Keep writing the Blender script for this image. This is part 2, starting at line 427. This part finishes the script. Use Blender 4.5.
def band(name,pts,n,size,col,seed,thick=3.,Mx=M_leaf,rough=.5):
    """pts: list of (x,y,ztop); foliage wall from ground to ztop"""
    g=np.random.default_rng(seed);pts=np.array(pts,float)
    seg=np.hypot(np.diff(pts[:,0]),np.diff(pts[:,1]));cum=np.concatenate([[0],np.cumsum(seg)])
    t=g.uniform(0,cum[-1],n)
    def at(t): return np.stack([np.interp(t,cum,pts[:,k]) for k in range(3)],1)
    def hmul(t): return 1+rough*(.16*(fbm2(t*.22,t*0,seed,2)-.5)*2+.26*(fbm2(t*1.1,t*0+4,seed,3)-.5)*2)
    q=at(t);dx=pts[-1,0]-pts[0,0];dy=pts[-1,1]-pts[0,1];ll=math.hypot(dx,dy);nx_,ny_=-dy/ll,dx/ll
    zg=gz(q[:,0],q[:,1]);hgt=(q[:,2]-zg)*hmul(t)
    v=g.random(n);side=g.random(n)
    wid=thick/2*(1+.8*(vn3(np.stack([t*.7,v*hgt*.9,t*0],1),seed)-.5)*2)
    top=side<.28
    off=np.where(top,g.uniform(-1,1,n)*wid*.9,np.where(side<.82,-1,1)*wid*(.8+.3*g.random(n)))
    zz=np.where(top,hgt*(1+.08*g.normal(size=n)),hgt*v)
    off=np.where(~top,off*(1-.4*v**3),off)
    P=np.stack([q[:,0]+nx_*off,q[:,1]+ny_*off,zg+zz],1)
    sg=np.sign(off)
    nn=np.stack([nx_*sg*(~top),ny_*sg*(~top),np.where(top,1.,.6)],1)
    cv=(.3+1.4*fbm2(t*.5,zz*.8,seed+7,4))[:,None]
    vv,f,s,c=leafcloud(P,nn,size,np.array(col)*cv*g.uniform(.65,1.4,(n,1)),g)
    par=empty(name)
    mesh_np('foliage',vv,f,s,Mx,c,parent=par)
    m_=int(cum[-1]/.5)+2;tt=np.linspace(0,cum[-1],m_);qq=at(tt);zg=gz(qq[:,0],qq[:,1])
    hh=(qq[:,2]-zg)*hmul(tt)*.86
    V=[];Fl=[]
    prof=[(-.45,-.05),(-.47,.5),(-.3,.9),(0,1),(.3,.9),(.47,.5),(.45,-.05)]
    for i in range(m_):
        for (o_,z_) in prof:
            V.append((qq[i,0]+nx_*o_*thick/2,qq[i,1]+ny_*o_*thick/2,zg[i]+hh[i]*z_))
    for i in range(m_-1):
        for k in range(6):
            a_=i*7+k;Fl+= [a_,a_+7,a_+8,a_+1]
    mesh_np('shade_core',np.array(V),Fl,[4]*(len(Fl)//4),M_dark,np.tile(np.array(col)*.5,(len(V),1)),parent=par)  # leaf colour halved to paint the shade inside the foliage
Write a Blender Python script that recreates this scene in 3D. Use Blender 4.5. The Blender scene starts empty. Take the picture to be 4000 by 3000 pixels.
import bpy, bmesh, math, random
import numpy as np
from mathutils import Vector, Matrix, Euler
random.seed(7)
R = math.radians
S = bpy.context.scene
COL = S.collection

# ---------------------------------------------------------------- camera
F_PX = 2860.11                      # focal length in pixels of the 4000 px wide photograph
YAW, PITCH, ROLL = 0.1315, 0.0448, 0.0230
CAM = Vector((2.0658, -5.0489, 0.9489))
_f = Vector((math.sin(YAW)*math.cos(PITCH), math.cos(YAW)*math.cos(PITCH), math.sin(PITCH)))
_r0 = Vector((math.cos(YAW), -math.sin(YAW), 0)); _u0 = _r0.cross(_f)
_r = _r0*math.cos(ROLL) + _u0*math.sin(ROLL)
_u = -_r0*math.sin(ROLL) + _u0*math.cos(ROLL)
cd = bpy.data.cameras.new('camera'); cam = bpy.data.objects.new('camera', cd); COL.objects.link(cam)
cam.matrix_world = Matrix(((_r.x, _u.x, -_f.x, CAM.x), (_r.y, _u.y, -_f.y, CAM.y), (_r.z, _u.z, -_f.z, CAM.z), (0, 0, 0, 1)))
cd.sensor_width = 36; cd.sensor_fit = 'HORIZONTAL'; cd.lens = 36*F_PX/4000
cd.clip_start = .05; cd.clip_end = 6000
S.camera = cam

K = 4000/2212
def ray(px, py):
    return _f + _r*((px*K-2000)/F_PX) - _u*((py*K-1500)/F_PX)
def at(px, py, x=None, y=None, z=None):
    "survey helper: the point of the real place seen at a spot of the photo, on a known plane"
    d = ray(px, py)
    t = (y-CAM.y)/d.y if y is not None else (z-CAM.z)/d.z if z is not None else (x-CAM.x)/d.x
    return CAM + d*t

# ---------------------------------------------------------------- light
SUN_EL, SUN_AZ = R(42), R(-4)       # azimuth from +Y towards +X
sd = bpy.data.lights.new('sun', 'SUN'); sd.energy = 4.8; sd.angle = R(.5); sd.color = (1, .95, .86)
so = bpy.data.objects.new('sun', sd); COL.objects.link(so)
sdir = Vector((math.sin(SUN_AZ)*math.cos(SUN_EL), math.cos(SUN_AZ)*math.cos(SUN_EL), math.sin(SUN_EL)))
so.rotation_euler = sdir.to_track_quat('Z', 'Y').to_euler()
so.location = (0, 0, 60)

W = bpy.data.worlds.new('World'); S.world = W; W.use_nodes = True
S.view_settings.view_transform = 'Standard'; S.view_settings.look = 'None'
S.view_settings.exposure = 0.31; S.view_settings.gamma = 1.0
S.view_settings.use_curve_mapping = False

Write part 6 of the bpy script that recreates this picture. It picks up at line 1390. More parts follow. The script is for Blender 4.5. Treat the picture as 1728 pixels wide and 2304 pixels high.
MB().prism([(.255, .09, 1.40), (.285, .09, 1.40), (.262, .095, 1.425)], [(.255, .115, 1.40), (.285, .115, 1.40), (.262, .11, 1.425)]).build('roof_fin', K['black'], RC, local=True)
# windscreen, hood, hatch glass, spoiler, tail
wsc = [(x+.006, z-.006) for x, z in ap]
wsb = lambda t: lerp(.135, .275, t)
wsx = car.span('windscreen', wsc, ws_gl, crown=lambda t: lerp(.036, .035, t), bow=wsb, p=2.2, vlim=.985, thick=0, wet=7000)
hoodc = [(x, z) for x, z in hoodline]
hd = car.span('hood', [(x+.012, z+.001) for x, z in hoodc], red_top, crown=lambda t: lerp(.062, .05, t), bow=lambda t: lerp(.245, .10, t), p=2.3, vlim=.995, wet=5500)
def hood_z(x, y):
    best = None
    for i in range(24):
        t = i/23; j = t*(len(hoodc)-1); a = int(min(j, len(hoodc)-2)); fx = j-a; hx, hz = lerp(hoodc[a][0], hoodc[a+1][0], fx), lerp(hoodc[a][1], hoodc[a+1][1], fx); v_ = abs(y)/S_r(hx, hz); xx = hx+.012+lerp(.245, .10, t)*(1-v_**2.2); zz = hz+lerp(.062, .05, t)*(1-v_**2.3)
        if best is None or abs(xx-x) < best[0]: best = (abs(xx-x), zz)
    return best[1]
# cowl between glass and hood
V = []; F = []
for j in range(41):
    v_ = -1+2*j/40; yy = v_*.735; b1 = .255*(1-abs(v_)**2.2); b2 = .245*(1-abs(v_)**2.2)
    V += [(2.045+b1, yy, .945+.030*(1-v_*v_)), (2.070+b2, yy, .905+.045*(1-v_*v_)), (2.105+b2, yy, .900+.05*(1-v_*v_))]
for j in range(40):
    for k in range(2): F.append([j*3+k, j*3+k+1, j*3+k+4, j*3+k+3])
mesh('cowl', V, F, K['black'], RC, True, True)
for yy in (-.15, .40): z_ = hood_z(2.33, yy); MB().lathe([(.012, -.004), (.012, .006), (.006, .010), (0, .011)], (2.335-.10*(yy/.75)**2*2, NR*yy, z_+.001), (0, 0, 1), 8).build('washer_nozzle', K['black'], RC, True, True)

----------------

== Given request ==
Extract the lines of the preceding material that run from the line with "top=side<.28" through the line with "par=empty(name)", inclusive, reproducing them exactly and adding nothing.

== Final result ==
    top=side<.28
    off=np.where(top,g.uniform(-1,1,n)*wid*.9,np.where(side<.82,-1,1)*wid*(.8+.3*g.random(n)))
    zz=np.where(top,hgt*(1+.08*g.normal(size=n)),hgt*v)
    off=np.where(~top,off*(1-.4*v**3),off)
    P=np.stack([q[:,0]+nx_*off,q[:,1]+ny_*off,zg+zz],1)
    sg=np.sign(off)
    nn=np.stack([nx_*sg*(~top),ny_*sg*(~top),np.where(top,1.,.6)],1)
    cv=(.3+1.4*fbm2(t*.5,zz*.8,seed+7,4))[:,None]
    vv,f,s,c=leafcloud(P,nn,size,np.array(col)*cv*g.uniform(.65,1.4,(n,1)),g)
    par=empty(name)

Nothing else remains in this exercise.